I know this sounds crazy and impossible to the emancipated man of today, steeping in our contemporary consumerism. He is constantly told to maintain confidence, and keep his pecker up for hope and loose change. His capacity for trust, so far as it goes, is invested in the hope that his debts will not be called in, that everything he owns won’t be hauled away, and himself in the next truck turned into the landfill. Under all the anxieties of his fast-paced life — work till you shirk, shop till you drop — he believes himself to be a team player. He is anyway reminded in a thousand subtle ways, and a thousand more obvious, of his most solemn public responsibility. What would his friends say if he broke rank, and stopped doing his bit for “the economy”?

He must make his obeisance to the clichés that bind us all together, as worthy citizens of a modern secular state; to “the Gods of the Market Place,” as Kipling called them, “and their smooth-tongued wizards,” operating in politics and business alike. He must maintain the common faith that animates our democracy; that sacred faith in Peter Pan — that if we all keep our eyes closed together, the facts of life will eventually go away.

How can he dare let go of that? What would be the consequence if he did? Who could reasonably expect him to embrace an alternative “blind faith,” that might separate him from his fellows, and from the safety of the crowd?
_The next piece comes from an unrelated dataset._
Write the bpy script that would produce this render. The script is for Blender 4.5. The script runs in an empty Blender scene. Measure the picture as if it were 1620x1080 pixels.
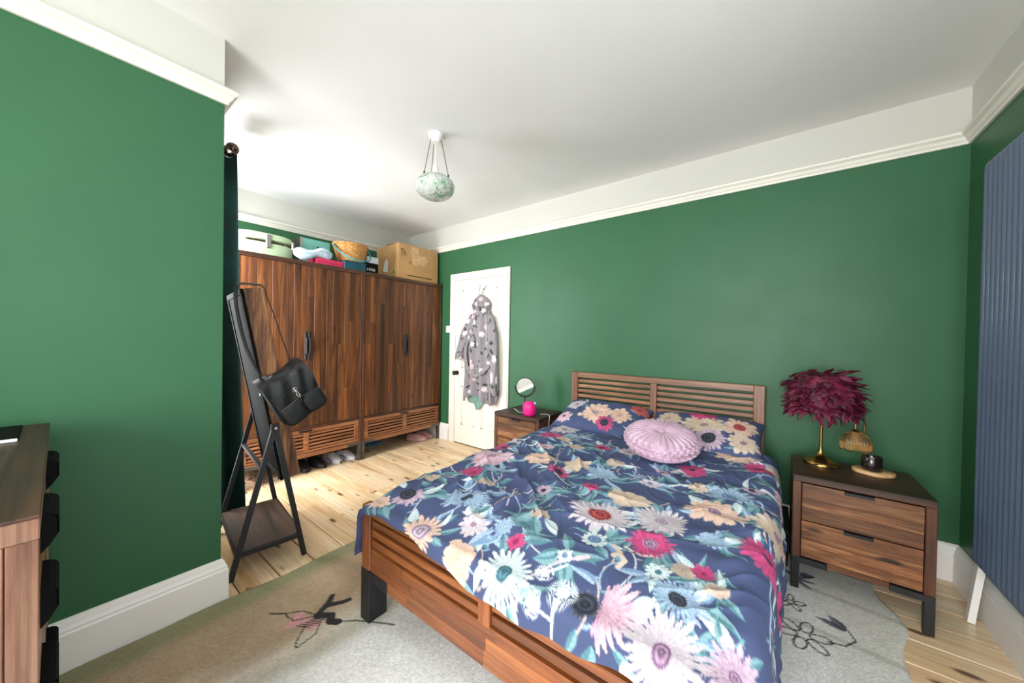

And why anyway should he believe in what, according to the scientific consensus, is a crop of old myths? For that’s the real rub. According to the scientific consensus, he’s just a lump of dirt, or at best a worm crawling in it. Why should he believe that his soul has any value? That he is not just a worm, or a number, but a man? Sounds like narcissism to him; sounds rather selfish; sounds downright unscientific. For in his heart he believes that he is worthless. In his heart is the counsel of despair.

What is impossible today was not always impossible, however. There was a world before Peter Pan. Even I retain glimpses of another way of life, not in some distant place, but right here under the asphalt, in a country that once had a little dignity. (Canada today is a country of which her ancestors, of every confession, would be rightly and deeply ashamed.)

That it was never secure can go without saying, for it is gone. Nothing in this world survives, that is not constantly maintained and replenished, and what is built in faith requires the renewed faith of every generation. And the truth is that faith was broken, except a few resilient threads. (Which the devils try so desperately to sever, from the fear that they might grow again.)

Yet I recall an old house in Cape Breton, where every degrowthing principle was once observed, as a matter of course, and where this text adapted from the Book of Joshua (24:15) was embroidered and framed:

“If it seem evil to you to serve the Lord, you have your choice. Choose whichever strange gods you will serve. But as for me and my house, we will serve the Lord.”